My Summer Internship Experience
I spent my summer vacation working as a software engineer web intern at 100ms, a startup that focuses on developing audio-video infrastructure and SDKs to enable developers to build powerful live apps within hours instead of months.
I was assigned to team Self Serve — whose goal is to make it as easy as possible for users to build and experience their use cases with the help of templates and web SDKs developed by 100ms. The team oversees multiple projects — the main 100ms.live website, the dashboard for application management, the 100ms marketplace (now renamed to live examples) which contains sample apps and templates for a wide variety of use cases, the 100ms design system, the blogs and the 100ms community.
My team has a daily standup meeting where we discuss any issues we might be facing in our work to brainstorm a solution. We also have dogfooding meetings — where we use and test out our apps and other products. We are an agile team and have sprints and weekly releases.
Over the course of the two months, I worked with various tools and technologies.
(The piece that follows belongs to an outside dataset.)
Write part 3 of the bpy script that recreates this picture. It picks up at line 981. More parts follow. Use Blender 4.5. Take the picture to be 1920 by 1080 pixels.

Some of them are: NextJS, TailwindCSS, React, TypeScript, Framer, MDX, Figma, Jira, Unbounce, Framer, Vercel, and some custom UI and icon libraries designed and developed by the team at 100ms to name a few. I picked up most of the mentioned tools and technologies on the fly, which ensured I was continuously learning.
Much of my work involved UI/UX improvements, working on new components, SEO integration, and bug fixes. Some major projects I worked on, are the 100ms pricing page, the interactive live streaming page, and the video conferencing page. The last two pages were important for our Product Hunt launch on August 2nd. I collaborated with people from various teams, both technical and non-technical. I would have meetings with product managers who provided great feedback and suggestions for improving the page, and with designers to understand their vision for the page. I also worked with the marketing team to develop pages on Unbounce, which is a no-code tool for developing web pages quickly to help them run ads.
100ms engineers also organize and host biweekly talks to explain the things they have been working on, which is a great opportunity to explore the issues other teams are managing through knowledge transfer. I am currently studying about page performance and ways to improve it.
Overall, the last two months have been really amazing for me as I got to work with lots of talented people on cutting edge technology at 100ms.